--- DIRECTIVE ---
Pull out from the material below all lines with "picture".

=======

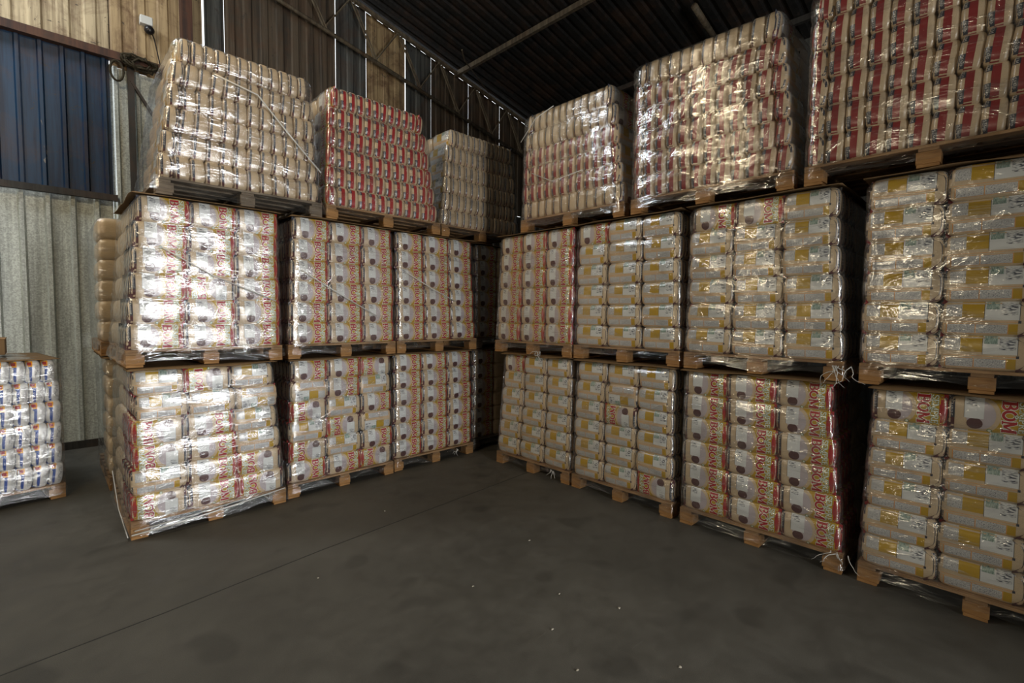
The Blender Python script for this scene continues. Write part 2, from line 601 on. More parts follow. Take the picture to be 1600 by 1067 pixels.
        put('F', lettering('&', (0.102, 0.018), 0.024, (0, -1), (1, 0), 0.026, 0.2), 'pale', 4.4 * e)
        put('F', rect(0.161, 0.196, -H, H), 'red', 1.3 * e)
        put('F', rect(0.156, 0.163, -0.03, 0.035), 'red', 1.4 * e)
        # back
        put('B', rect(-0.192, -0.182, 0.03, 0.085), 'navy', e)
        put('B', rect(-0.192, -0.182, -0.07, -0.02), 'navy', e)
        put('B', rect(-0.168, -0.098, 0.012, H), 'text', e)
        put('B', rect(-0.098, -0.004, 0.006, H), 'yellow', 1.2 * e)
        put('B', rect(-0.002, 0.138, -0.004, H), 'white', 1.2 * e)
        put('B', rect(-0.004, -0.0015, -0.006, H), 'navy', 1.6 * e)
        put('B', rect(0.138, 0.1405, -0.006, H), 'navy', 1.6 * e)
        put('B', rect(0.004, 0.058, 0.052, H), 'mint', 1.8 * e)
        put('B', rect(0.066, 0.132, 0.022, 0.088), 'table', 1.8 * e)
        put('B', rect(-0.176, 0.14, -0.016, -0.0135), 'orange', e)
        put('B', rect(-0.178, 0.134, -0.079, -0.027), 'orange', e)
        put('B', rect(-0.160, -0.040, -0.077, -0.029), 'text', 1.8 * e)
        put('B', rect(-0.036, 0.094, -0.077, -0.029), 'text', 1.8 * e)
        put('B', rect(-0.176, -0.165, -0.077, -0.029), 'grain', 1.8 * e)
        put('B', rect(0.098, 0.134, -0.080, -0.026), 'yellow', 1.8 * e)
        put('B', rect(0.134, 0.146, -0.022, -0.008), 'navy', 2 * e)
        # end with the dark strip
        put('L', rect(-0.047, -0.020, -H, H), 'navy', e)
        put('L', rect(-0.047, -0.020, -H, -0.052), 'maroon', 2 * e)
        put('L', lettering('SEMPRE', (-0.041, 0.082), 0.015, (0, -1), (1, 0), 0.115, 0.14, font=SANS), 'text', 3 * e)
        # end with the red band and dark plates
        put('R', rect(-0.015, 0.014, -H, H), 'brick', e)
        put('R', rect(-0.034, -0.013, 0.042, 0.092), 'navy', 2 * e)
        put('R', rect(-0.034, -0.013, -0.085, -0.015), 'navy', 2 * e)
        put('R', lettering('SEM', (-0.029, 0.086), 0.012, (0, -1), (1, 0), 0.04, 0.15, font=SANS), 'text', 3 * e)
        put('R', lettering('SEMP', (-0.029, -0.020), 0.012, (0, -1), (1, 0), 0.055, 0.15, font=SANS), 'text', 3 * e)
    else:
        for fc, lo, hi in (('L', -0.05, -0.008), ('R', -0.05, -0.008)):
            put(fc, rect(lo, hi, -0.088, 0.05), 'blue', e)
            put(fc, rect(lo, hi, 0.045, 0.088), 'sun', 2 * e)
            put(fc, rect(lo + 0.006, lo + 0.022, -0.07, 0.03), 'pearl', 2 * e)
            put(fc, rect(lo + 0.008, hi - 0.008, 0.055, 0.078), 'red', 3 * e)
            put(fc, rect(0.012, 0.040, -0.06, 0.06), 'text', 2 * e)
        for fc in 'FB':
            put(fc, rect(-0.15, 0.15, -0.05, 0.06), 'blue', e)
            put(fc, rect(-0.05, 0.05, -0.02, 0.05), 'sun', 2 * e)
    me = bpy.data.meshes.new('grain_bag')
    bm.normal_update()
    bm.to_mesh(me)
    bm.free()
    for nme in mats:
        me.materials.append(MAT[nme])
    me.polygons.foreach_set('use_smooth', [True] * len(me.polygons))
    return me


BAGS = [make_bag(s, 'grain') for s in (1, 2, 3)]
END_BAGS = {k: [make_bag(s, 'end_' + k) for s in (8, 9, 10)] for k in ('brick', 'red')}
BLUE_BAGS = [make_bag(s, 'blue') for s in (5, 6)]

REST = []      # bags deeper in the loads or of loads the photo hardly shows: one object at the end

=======

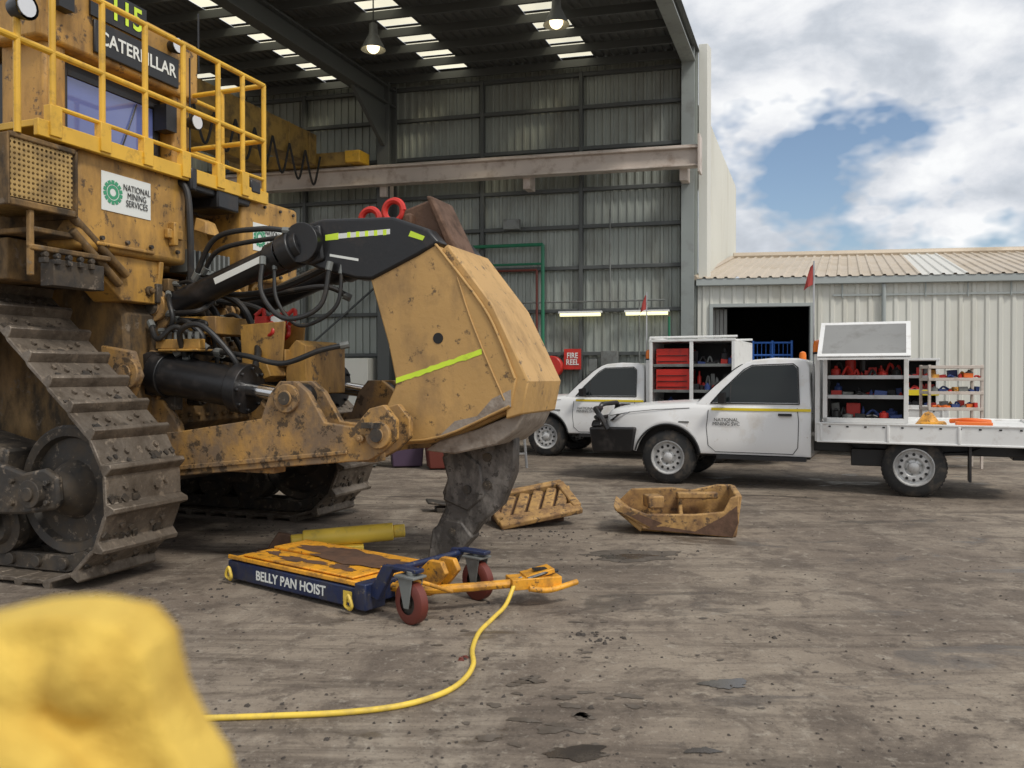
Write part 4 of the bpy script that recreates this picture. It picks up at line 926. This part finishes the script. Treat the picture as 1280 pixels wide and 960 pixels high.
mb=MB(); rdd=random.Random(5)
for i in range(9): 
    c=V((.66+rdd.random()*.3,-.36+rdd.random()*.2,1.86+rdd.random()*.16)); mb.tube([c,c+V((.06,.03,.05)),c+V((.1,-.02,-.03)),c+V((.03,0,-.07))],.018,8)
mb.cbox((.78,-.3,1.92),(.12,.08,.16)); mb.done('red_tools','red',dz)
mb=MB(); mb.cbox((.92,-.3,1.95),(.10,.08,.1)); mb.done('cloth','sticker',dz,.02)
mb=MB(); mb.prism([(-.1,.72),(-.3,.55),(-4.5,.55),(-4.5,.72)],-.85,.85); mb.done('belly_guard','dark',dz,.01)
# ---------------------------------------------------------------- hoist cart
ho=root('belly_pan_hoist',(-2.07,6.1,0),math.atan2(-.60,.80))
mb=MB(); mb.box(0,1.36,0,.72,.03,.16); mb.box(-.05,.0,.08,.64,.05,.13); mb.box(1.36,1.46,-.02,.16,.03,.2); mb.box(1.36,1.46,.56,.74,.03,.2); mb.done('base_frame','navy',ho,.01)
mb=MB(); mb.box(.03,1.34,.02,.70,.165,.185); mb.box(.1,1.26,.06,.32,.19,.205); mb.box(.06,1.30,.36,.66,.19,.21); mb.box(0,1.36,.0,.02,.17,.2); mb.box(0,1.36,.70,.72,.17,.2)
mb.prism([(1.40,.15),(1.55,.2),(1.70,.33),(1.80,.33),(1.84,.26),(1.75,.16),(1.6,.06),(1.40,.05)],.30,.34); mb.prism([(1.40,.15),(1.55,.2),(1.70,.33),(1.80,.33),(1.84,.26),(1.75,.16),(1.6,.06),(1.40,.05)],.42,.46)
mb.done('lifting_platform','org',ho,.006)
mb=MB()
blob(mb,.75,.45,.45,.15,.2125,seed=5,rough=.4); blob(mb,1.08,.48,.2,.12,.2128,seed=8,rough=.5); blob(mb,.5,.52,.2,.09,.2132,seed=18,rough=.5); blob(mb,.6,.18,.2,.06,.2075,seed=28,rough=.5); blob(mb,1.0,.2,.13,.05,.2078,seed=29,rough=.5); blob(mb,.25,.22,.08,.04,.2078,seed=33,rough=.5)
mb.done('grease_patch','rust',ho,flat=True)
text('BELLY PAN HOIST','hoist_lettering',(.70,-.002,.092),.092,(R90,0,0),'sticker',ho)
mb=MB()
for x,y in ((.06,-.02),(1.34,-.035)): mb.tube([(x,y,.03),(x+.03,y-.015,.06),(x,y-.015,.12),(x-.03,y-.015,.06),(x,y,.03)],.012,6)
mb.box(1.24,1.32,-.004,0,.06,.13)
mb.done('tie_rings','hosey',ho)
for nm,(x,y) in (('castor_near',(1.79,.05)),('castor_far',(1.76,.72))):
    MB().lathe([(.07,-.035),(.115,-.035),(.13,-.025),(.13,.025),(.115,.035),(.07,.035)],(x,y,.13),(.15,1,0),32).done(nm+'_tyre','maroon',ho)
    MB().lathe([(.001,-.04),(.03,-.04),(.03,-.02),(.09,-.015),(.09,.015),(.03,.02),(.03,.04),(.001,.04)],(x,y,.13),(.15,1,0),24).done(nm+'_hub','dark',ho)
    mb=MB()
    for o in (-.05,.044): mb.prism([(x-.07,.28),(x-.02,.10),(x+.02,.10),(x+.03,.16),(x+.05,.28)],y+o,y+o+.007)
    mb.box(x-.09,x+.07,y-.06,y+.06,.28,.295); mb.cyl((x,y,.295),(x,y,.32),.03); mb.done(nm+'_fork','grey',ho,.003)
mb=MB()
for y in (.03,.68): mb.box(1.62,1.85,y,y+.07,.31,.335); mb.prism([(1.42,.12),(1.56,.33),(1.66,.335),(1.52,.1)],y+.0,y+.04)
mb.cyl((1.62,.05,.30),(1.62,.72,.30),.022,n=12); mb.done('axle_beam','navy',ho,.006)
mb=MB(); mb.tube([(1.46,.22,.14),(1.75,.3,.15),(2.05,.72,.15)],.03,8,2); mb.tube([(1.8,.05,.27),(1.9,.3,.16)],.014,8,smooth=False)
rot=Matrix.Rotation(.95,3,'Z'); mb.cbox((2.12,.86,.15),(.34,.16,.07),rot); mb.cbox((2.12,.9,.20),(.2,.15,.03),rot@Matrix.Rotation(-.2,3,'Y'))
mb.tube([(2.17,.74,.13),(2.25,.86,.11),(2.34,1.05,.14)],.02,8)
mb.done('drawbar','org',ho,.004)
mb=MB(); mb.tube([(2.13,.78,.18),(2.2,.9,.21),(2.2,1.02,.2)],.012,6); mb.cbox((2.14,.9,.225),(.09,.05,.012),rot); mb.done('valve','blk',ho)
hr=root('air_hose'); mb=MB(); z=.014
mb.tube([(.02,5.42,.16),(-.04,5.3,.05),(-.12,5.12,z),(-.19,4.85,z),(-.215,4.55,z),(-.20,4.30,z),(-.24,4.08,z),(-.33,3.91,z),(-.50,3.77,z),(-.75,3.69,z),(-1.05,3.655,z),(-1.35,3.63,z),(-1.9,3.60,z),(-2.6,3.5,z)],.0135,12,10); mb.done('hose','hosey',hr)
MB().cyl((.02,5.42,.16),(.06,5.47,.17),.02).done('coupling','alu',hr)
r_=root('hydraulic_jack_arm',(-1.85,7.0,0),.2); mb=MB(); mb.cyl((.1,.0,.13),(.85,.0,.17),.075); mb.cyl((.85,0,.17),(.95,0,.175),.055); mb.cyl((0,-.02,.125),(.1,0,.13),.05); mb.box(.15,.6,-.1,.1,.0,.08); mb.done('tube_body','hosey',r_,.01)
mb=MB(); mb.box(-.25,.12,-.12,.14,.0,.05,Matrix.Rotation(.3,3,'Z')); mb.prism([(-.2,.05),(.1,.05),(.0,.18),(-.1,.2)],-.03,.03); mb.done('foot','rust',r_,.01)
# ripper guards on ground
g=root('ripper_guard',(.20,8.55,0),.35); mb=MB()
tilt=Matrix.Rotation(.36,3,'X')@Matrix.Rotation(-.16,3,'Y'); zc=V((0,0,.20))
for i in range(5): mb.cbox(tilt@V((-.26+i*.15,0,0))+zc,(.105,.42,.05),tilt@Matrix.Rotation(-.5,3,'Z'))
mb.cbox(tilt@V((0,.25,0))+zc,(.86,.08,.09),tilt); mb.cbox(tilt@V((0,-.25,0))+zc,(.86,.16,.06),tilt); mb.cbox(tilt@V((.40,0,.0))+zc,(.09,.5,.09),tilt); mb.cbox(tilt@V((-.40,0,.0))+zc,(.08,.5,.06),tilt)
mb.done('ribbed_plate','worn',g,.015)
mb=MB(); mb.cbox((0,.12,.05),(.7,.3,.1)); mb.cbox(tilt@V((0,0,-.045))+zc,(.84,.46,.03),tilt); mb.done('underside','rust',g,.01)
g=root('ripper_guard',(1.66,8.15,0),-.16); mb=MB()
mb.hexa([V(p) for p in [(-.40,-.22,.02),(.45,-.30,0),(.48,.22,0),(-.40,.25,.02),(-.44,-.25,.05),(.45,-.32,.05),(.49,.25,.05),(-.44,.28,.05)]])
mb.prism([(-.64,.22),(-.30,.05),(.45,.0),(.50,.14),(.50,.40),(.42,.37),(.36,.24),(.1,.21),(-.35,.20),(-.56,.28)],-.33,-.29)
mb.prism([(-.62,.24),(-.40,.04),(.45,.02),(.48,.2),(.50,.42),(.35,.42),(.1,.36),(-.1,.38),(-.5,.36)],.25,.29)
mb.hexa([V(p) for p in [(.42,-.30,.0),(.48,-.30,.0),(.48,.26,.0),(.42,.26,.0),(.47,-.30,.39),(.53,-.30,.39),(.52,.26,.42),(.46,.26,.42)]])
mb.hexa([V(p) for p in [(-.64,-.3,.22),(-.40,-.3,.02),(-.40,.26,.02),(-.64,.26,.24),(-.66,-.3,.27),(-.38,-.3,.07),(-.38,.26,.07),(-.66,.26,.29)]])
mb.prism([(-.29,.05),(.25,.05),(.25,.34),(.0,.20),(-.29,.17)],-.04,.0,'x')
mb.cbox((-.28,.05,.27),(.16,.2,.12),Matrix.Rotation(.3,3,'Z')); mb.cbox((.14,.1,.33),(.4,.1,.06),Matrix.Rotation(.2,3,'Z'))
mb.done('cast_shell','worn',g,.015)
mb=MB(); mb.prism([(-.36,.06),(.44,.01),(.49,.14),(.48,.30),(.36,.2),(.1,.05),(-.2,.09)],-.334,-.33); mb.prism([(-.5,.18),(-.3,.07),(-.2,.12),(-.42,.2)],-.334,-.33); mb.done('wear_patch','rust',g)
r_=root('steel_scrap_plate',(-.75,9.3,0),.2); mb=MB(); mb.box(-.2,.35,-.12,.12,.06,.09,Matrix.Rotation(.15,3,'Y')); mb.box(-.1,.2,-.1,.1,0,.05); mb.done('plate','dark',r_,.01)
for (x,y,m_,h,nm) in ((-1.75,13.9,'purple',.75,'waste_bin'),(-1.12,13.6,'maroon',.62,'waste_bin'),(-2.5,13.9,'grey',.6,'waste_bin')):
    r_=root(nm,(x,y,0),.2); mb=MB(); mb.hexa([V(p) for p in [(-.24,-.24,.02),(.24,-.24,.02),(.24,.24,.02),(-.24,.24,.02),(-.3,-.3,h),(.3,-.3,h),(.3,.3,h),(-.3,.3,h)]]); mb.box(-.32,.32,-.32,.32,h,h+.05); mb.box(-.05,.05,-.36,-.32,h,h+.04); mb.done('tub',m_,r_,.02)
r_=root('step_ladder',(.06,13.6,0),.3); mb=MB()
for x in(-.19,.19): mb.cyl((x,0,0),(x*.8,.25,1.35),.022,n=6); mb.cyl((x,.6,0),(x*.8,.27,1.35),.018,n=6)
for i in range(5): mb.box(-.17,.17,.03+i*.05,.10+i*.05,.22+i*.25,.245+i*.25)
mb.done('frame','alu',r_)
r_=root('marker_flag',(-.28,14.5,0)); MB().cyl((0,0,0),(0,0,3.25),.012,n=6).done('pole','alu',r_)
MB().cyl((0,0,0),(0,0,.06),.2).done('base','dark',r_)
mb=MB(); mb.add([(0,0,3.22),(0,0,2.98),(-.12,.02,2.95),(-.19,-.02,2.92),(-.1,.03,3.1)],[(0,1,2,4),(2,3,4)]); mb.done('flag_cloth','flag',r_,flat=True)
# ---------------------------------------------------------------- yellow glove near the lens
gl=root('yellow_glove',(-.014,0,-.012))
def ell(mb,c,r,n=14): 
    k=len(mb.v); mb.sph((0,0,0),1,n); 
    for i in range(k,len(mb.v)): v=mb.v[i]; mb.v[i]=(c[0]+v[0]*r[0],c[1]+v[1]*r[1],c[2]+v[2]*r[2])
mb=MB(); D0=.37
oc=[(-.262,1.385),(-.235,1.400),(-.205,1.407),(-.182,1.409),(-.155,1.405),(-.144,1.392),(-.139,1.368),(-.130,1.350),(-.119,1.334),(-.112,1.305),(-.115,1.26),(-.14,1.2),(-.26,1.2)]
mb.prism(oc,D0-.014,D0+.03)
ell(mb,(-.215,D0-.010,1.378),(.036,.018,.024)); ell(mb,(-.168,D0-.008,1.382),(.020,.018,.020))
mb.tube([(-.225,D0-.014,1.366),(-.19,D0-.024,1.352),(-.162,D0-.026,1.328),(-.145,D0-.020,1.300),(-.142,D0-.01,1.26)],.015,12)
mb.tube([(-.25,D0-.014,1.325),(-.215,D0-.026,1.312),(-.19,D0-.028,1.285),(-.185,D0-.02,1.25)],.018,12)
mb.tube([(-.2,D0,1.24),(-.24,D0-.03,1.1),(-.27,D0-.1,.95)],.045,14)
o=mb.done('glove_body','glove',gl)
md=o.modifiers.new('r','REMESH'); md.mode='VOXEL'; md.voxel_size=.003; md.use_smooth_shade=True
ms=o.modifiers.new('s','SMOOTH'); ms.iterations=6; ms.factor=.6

=======

--- EXERCISE SOLUTION ---
The Blender Python script for this scene continues. Write part 2, from line 601 on. More parts follow. Take the picture to be 1600 by 1067 pixels.
Write part 4 of the bpy script that recreates this picture. It picks up at line 926. This part finishes the script. Treat the picture as 1280 pixels wide and 960 pixels high.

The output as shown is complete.